• _EXERCISE BRIEF_
Repeat, exactly and completely, the entries shown underneath.

Scripts that build scenes
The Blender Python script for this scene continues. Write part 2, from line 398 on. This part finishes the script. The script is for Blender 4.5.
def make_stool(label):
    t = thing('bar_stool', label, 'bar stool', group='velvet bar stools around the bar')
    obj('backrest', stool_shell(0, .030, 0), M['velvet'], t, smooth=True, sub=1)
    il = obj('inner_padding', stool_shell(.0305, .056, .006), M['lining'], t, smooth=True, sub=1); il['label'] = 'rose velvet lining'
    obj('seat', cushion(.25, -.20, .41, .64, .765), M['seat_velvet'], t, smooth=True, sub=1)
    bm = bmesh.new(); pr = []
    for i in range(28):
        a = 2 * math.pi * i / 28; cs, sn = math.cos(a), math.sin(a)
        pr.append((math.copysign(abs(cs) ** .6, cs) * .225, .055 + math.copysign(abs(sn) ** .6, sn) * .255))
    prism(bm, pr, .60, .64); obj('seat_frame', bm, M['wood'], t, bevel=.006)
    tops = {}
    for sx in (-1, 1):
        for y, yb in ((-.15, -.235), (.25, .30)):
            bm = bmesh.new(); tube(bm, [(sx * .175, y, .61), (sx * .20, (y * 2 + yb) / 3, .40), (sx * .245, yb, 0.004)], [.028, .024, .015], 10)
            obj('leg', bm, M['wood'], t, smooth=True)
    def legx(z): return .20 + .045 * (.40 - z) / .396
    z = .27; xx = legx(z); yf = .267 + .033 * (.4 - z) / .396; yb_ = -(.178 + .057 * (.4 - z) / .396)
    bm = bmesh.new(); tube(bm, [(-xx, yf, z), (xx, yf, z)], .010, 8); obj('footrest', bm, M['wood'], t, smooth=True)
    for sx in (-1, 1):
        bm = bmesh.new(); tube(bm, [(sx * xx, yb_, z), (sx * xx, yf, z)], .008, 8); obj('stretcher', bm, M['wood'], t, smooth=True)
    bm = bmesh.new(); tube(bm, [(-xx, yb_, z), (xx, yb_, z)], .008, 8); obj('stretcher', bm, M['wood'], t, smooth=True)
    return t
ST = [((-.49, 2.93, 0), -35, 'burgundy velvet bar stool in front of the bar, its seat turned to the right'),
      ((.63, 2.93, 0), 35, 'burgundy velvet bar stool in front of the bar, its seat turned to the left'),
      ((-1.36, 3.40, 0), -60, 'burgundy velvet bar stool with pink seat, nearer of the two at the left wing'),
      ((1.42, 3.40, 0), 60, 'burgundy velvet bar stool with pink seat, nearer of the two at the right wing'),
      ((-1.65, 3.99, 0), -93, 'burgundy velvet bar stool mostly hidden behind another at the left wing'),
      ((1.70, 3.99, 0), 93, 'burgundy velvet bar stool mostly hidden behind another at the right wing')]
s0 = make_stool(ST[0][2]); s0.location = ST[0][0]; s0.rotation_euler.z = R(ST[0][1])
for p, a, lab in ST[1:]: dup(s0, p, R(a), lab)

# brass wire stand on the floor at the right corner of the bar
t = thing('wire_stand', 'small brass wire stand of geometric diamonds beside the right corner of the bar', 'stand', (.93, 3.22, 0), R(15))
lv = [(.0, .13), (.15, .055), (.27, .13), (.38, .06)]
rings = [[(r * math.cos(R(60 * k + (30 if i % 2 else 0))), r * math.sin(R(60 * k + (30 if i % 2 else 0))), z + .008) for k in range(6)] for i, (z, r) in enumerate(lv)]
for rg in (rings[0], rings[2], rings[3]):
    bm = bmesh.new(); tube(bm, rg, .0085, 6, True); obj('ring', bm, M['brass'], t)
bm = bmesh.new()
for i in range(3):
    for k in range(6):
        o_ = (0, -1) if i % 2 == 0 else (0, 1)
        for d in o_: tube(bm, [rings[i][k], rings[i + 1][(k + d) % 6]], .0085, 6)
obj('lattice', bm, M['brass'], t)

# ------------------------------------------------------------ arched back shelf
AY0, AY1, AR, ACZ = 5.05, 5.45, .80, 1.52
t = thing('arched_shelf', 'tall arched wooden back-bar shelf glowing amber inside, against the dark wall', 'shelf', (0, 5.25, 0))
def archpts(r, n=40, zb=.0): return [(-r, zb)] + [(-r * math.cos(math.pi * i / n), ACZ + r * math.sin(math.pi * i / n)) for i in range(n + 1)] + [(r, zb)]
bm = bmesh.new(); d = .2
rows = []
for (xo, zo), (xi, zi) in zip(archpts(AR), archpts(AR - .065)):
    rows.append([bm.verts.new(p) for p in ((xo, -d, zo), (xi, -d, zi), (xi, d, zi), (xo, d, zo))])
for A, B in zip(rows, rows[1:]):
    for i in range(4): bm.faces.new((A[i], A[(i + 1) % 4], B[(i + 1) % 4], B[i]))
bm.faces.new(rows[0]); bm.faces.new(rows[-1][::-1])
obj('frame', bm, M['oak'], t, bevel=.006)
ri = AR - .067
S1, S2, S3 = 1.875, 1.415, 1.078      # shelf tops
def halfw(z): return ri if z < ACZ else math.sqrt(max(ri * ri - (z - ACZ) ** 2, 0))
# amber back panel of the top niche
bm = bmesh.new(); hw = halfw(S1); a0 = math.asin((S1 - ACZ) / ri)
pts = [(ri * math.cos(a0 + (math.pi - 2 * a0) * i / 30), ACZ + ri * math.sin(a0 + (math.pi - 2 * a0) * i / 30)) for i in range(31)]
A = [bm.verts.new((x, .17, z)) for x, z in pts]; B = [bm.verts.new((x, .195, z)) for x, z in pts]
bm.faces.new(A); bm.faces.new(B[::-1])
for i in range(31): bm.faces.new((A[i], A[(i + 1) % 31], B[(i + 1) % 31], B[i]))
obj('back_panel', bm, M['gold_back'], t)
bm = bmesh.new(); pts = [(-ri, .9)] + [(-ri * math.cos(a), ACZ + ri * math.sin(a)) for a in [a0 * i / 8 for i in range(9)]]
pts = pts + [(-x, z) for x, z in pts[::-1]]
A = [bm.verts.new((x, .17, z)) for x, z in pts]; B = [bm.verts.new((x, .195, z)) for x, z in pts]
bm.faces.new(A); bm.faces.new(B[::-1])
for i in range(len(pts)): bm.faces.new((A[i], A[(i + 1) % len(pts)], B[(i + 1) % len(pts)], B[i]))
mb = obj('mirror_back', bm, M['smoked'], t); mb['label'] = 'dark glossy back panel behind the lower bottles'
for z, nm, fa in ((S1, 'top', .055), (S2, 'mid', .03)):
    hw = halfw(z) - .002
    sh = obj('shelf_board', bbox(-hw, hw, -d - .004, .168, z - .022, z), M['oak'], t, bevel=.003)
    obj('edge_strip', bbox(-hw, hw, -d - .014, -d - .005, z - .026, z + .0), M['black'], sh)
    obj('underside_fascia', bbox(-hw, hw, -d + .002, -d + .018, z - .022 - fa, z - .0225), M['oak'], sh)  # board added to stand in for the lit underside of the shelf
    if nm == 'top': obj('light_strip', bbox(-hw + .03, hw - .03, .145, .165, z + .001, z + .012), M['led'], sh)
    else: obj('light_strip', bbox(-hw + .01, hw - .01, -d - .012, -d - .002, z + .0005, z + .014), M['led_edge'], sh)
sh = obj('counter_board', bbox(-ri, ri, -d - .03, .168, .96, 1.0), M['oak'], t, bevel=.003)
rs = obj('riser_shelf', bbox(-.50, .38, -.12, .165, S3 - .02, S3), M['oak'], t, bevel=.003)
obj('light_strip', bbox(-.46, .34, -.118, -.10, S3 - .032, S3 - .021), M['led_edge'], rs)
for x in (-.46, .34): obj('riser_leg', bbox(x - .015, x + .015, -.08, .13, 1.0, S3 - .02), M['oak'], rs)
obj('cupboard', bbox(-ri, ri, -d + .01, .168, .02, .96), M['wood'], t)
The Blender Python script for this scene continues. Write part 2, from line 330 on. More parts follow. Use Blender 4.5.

• _ANSWER BELOW_
The Blender Python script for this scene continues. Write part 2, from line 398 on. This part finishes the script. The script is for Blender 4.5.
def make_stool(label):
    t = thing('bar_stool', label, 'bar stool', group='velvet bar stools around the bar')
    obj('backrest', stool_shell(0, .030, 0), M['velvet'], t, smooth=True, sub=1)
    il = obj('inner_padding', stool_shell(.0305, .056, .006), M['lining'], t, smooth=True, sub=1); il['label'] = 'rose velvet lining'
    obj('seat', cushion(.25, -.20, .41, .64, .765), M['seat_velvet'], t, smooth=True, sub=1)
    bm = bmesh.new(); pr = []
    for i in range(28):
        a = 2 * math.pi * i / 28; cs, sn = math.cos(a), math.sin(a)
        pr.append((math.copysign(abs(cs) ** .6, cs) * .225, .055 + math.copysign(abs(sn) ** .6, sn) * .255))
    prism(bm, pr, .60, .64); obj('seat_frame', bm, M['wood'], t, bevel=.006)
    tops = {}
    for sx in (-1, 1):
        for y, yb in ((-.15, -.235), (.25, .30)):
            bm = bmesh.new(); tube(bm, [(sx * .175, y, .61), (sx * .20, (y * 2 + yb) / 3, .40), (sx * .245, yb, 0.004)], [.028, .024, .015], 10)
            obj('leg', bm, M['wood'], t, smooth=True)
    def legx(z): return .20 + .045 * (.40 - z) / .396
    z = .27; xx = legx(z); yf = .267 + .033 * (.4 - z) / .396; yb_ = -(.178 + .057 * (.4 - z) / .396)
    bm = bmesh.new(); tube(bm, [(-xx, yf, z), (xx, yf, z)], .010, 8); obj('footrest', bm, M['wood'], t, smooth=True)
    for sx in (-1, 1):
        bm = bmesh.new(); tube(bm, [(sx * xx, yb_, z), (sx * xx, yf, z)], .008, 8); obj('stretcher', bm, M['wood'], t, smooth=True)
    bm = bmesh.new(); tube(bm, [(-xx, yb_, z), (xx, yb_, z)], .008, 8); obj('stretcher', bm, M['wood'], t, smooth=True)
    return t
ST = [((-.49, 2.93, 0), -35, 'burgundy velvet bar stool in front of the bar, its seat turned to the right'),
      ((.63, 2.93, 0), 35, 'burgundy velvet bar stool in front of the bar, its seat turned to the left'),
      ((-1.36, 3.40, 0), -60, 'burgundy velvet bar stool with pink seat, nearer of the two at the left wing'),
      ((1.42, 3.40, 0), 60, 'burgundy velvet bar stool with pink seat, nearer of the two at the right wing'),
      ((-1.65, 3.99, 0), -93, 'burgundy velvet bar stool mostly hidden behind another at the left wing'),
      ((1.70, 3.99, 0), 93, 'burgundy velvet bar stool mostly hidden behind another at the right wing')]
s0 = make_stool(ST[0][2]); s0.location = ST[0][0]; s0.rotation_euler.z = R(ST[0][1])
for p, a, lab in ST[1:]: dup(s0, p, R(a), lab)

# brass wire stand on the floor at the right corner of the bar
t = thing('wire_stand', 'small brass wire stand of geometric diamonds beside the right corner of the bar', 'stand', (.93, 3.22, 0), R(15))
lv = [(.0, .13), (.15, .055), (.27, .13), (.38, .06)]
rings = [[(r * math.cos(R(60 * k + (30 if i % 2 else 0))), r * math.sin(R(60 * k + (30 if i % 2 else 0))), z + .008) for k in range(6)] for i, (z, r) in enumerate(lv)]
for rg in (rings[0], rings[2], rings[3]):
    bm = bmesh.new(); tube(bm, rg, .0085, 6, True); obj('ring', bm, M['brass'], t)
bm = bmesh.new()
for i in range(3):
    for k in range(6):
        o_ = (0, -1) if i % 2 == 0 else (0, 1)
        for d in o_: tube(bm, [rings[i][k], rings[i + 1][(k + d) % 6]], .0085, 6)
obj('lattice', bm, M['brass'], t)

# ------------------------------------------------------------ arched back shelf
AY0, AY1, AR, ACZ = 5.05, 5.45, .80, 1.52
t = thing('arched_shelf', 'tall arched wooden back-bar shelf glowing amber inside, against the dark wall', 'shelf', (0, 5.25, 0))
def archpts(r, n=40, zb=.0): return [(-r, zb)] + [(-r * math.cos(math.pi * i / n), ACZ + r * math.sin(math.pi * i / n)) for i in range(n + 1)] + [(r, zb)]
bm = bmesh.new(); d = .2
rows = []
for (xo, zo), (xi, zi) in zip(archpts(AR), archpts(AR - .065)):
    rows.append([bm.verts.new(p) for p in ((xo, -d, zo), (xi, -d, zi), (xi, d, zi), (xo, d, zo))])
for A, B in zip(rows, rows[1:]):
    for i in range(4): bm.faces.new((A[i], A[(i + 1) % 4], B[(i + 1) % 4], B[i]))
bm.faces.new(rows[0]); bm.faces.new(rows[-1][::-1])
obj('frame', bm, M['oak'], t, bevel=.006)
ri = AR - .067
S1, S2, S3 = 1.875, 1.415, 1.078      # shelf tops
def halfw(z): return ri if z < ACZ else math.sqrt(max(ri * ri - (z - ACZ) ** 2, 0))
# amber back panel of the top niche
bm = bmesh.new(); hw = halfw(S1); a0 = math.asin((S1 - ACZ) / ri)
pts = [(ri * math.cos(a0 + (math.pi - 2 * a0) * i / 30), ACZ + ri * math.sin(a0 + (math.pi - 2 * a0) * i / 30)) for i in range(31)]
A = [bm.verts.new((x, .17, z)) for x, z in pts]; B = [bm.verts.new((x, .195, z)) for x, z in pts]
bm.faces.new(A); bm.faces.new(B[::-1])
for i in range(31): bm.faces.new((A[i], A[(i + 1) % 31], B[(i + 1) % 31], B[i]))
obj('back_panel', bm, M['gold_back'], t)
bm = bmesh.new(); pts = [(-ri, .9)] + [(-ri * math.cos(a), ACZ + ri * math.sin(a)) for a in [a0 * i / 8 for i in range(9)]]
pts = pts + [(-x, z) for x, z in pts[::-1]]
A = [bm.verts.new((x, .17, z)) for x, z in pts]; B = [bm.verts.new((x, .195, z)) for x, z in pts]
bm.faces.new(A); bm.faces.new(B[::-1])
for i in range(len(pts)): bm.faces.new((A[i], A[(i + 1) % len(pts)], B[(i + 1) % len(pts)], B[i]))
mb = obj('mirror_back', bm, M['smoked'], t); mb['label'] = 'dark glossy back panel behind the lower bottles'
for z, nm, fa in ((S1, 'top', .055), (S2, 'mid', .03)):
    hw = halfw(z) - .002
    sh = obj('shelf_board', bbox(-hw, hw, -d - .004, .168, z - .022, z), M['oak'], t, bevel=.003)
    obj('edge_strip', bbox(-hw, hw, -d - .014, -d - .005, z - .026, z + .0), M['black'], sh)
    obj('underside_fascia', bbox(-hw, hw, -d + .002, -d + .018, z - .022 - fa, z - .0225), M['oak'], sh)  # board added to stand in for the lit underside of the shelf
    if nm == 'top': obj('light_strip', bbox(-hw + .03, hw - .03, .145, .165, z + .001, z + .012), M['led'], sh)
    else: obj('light_strip', bbox(-hw + .01, hw - .01, -d - .012, -d - .002, z + .0005, z + .014), M['led_edge'], sh)
sh = obj('counter_board', bbox(-ri, ri, -d - .03, .168, .96, 1.0), M['oak'], t, bevel=.003)
rs = obj('riser_shelf', bbox(-.50, .38, -.12, .165, S3 - .02, S3), M['oak'], t, bevel=.003)
obj('light_strip', bbox(-.46, .34, -.118, -.10, S3 - .032, S3 - .021), M['led_edge'], rs)
for x in (-.46, .34): obj('riser_leg', bbox(x - .015, x + .015, -.08, .13, 1.0, S3 - .02), M['oak'], rs)
obj('cupboard', bbox(-ri, ri, -d + .01, .168, .02, .96), M['wood'], t)
The Blender Python script for this scene continues. Write part 2, from line 330 on. More parts follow. Use Blender 4.5.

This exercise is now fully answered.